BİRİ GÜLERKEN, DİGERLERİ ÜZÜLÜYOR

Bir yılı da geride bırakmak üzereyiz.

Kasımın ikinci haftasına girdik.

Allah ömür verirse Aralık tamam.

Bir gerçek var.

Hepimiz; günler, haftalar, aylar, yıllar ne çabuk geçiyor diye hayıflanıyoruz.

Güngörmüş büyüklerimizle sohbetlerde “Günlerin de, paranın da bereketi kalmadı” konusu hep konuşuluyor.

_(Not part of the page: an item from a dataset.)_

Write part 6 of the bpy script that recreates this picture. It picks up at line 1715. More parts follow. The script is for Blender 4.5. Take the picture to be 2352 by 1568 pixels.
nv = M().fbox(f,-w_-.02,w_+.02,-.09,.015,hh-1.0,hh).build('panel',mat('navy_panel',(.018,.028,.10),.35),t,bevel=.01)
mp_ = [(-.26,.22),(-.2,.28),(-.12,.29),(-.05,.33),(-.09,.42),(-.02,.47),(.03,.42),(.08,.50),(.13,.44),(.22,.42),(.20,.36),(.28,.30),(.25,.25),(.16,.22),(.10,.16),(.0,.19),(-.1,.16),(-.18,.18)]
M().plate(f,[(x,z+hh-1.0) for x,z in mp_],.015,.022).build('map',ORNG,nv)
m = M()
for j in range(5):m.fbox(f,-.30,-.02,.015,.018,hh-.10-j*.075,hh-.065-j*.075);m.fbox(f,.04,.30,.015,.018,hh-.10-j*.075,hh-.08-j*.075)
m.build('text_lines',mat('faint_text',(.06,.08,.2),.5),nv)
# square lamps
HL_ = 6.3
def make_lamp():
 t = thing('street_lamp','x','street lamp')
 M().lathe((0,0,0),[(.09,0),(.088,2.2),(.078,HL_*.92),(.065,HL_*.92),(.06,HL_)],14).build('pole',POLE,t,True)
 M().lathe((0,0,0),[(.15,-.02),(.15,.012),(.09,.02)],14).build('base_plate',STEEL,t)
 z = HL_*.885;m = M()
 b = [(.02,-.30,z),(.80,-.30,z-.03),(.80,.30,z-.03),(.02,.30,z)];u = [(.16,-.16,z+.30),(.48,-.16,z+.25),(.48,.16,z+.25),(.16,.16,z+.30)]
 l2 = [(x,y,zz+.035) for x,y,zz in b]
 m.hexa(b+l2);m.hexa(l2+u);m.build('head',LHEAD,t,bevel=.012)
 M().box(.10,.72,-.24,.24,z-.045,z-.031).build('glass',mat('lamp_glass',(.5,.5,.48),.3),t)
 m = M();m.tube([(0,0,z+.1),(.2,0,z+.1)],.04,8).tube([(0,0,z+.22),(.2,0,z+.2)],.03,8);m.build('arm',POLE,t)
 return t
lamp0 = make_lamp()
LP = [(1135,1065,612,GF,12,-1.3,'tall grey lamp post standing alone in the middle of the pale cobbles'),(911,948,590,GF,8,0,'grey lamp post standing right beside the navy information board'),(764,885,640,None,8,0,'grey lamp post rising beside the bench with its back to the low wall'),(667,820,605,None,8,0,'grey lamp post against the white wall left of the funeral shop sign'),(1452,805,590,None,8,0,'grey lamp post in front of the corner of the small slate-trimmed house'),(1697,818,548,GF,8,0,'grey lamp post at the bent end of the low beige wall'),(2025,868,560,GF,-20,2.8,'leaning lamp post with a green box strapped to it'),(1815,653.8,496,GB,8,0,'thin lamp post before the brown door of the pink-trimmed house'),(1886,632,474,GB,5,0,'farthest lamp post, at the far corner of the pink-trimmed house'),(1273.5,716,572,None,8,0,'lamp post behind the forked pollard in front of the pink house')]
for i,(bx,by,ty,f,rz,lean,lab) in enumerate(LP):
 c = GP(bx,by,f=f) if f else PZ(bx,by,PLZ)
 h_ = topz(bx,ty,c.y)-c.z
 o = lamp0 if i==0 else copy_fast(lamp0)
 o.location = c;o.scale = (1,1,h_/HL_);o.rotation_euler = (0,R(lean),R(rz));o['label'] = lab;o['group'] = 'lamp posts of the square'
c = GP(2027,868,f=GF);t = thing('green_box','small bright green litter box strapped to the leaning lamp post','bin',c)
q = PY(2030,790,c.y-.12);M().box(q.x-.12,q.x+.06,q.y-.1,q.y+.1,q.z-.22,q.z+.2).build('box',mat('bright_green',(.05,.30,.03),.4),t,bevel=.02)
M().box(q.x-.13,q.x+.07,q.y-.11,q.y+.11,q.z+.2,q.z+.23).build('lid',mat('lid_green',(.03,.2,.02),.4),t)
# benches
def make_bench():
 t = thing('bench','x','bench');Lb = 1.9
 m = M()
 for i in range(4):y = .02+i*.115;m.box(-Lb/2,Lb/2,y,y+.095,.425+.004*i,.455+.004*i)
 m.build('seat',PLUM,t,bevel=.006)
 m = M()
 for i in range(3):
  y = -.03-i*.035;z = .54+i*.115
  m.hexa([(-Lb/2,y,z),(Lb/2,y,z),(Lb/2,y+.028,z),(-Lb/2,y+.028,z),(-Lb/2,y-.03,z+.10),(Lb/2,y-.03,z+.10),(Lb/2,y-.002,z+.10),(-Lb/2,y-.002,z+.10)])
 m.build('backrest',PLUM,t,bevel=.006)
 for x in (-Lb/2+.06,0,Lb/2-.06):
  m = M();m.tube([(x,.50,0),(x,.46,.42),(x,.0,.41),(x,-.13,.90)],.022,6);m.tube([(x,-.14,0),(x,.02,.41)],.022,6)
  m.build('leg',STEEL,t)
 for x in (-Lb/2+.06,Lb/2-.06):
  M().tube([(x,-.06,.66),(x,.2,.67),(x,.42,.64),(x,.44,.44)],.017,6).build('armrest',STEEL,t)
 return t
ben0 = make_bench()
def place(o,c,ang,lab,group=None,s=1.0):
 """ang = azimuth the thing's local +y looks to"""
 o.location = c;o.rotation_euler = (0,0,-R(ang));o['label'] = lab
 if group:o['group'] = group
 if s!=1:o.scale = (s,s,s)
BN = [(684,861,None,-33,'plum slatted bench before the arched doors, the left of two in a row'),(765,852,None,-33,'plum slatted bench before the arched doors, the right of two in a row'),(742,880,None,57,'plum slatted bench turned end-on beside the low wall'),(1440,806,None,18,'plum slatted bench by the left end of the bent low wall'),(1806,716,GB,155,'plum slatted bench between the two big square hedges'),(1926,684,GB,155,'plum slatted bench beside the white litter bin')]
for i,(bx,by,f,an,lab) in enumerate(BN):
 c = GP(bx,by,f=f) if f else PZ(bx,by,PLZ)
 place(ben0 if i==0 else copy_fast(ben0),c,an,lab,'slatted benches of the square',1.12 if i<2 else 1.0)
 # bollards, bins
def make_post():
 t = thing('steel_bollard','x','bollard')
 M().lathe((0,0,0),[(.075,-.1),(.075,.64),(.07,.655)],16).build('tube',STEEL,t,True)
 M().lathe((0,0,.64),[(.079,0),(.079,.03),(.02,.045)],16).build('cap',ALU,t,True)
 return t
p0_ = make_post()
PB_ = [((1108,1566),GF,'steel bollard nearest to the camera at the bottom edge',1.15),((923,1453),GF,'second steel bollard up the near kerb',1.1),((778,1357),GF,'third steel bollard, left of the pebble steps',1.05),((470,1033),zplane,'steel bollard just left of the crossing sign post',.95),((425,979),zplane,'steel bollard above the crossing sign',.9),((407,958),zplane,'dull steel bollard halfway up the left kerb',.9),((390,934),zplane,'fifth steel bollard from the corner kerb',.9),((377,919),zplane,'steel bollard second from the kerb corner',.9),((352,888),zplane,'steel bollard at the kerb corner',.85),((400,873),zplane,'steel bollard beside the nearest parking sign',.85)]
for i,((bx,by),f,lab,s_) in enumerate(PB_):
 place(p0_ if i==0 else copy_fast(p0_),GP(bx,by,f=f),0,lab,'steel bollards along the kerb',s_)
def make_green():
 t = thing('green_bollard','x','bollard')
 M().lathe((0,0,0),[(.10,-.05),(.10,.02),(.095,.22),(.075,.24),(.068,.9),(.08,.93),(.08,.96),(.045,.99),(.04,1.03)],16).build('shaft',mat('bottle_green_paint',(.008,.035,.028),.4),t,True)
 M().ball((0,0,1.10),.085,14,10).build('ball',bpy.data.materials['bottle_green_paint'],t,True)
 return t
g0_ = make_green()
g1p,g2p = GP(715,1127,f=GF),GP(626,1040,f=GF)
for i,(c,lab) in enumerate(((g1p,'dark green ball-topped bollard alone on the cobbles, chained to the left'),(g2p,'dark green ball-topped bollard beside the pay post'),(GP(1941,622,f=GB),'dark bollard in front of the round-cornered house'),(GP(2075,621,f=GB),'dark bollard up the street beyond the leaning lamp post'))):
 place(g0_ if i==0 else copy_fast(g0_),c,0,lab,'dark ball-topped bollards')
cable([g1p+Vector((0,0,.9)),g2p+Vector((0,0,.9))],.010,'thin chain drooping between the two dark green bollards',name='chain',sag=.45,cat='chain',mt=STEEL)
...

Başta akaryakıt ürünleri olmak üzere gıda ile mal ve hizmetlere gelen zamları eleştiriyor, emekliler ile çalışanların maaşlarına yeni yılla birlikte gelecek zamlar tartışılıyor.

Asgari ücret dahil çalışanların maaşlarına her yıl zam geliyor.

Ben asgari ücreti ve asgari ücretten ödenen sosyal güvenlik ödemesi sonucu emekli olanların durumlarını biraz açıklayım.

Kamu kurumlarında asgari ücret ödemesi sınırlı bir zaman diliminde olur. Kadro tahsisi ile bu süre sona erer ve maaş farkı da önemli oranda artar.

Özel sektörde çok önemli personelin dışında çok uzun yıllarda çalışsan asgari ücret dışında maaşın olmaz.

Hatta tazminat hakkı olmasın diye de her yıl sonunda yeni sözleşme yapanları duyarsınız.

Eşi ve çocukları dahil lüks otomobillerini yenilemede, pahalı tatillerle dolu yaşamlarından taviz vermeyen patron beyefendilerin çalışanlarına kamu gibi değer verdiklerini duyan olmamıştır.

Bu ölçülere uymayanlarda var mıdır?

Evet vardır.

Kurbanını alan, Ramazan Bayramı’nda ikramiye veren, maaşını her yıl zamlı verenlerin sayısı da az değil.

Konumuzu taşırmayım.

Yeni yıl zamları konuşuluyor dedim ya.

Asgari ücretle ödenen sosyal güvenlik primleri ile emekli olan vatandaşla, kamuda aldığı yüksek ücrete göre ödenen primle emekli olanların maaşları çok farklı.

Ne oluyor?

Sektöründe çalışırken az maaş alan vatandaş, aynı işi yapmasına rağmen hatta daha rahat olmasına rağmen kamu sayesinde yüksek maaş alanla emekli olunca da aradaki farkı kapatamıyor.

Yüzde oranlı gelen zam.

Yüksek maaş alana yüksek oranda, az maaş alana da düşük oranda yansıyor.

Cebe girende adaletsizlik oluyor.

Bunların sayısı da az değil.

Hayat pahalı diyenler, cebinde adaletsizliği yaşayanlar.

Gelen zamlar bu insanların derdine derman olmuyor. Ama devletin kasasından çıkan öyle büyük bir rakam oluyor ki; insanın “İnsaf” diyesi geliyor.

Rakamı büyütenler; çalışırken de, emekli olunca da kamu veya patronluğu sayesinde yüksek maaş alanlar.

Dengesizlik var.

Aynı şartlarda yaşıyorsun. Tüketim harcamaların değişmiyor. Ama dengesizlik gelirde uçurum oluşturuyor.

Çalışırken de, emekli olunca da karnını doyurmaktan başka çaresi olmayanlara yüzdelik zamlar derman olmuyor.

Biri gülerken, diğerleri hep üzülüyor.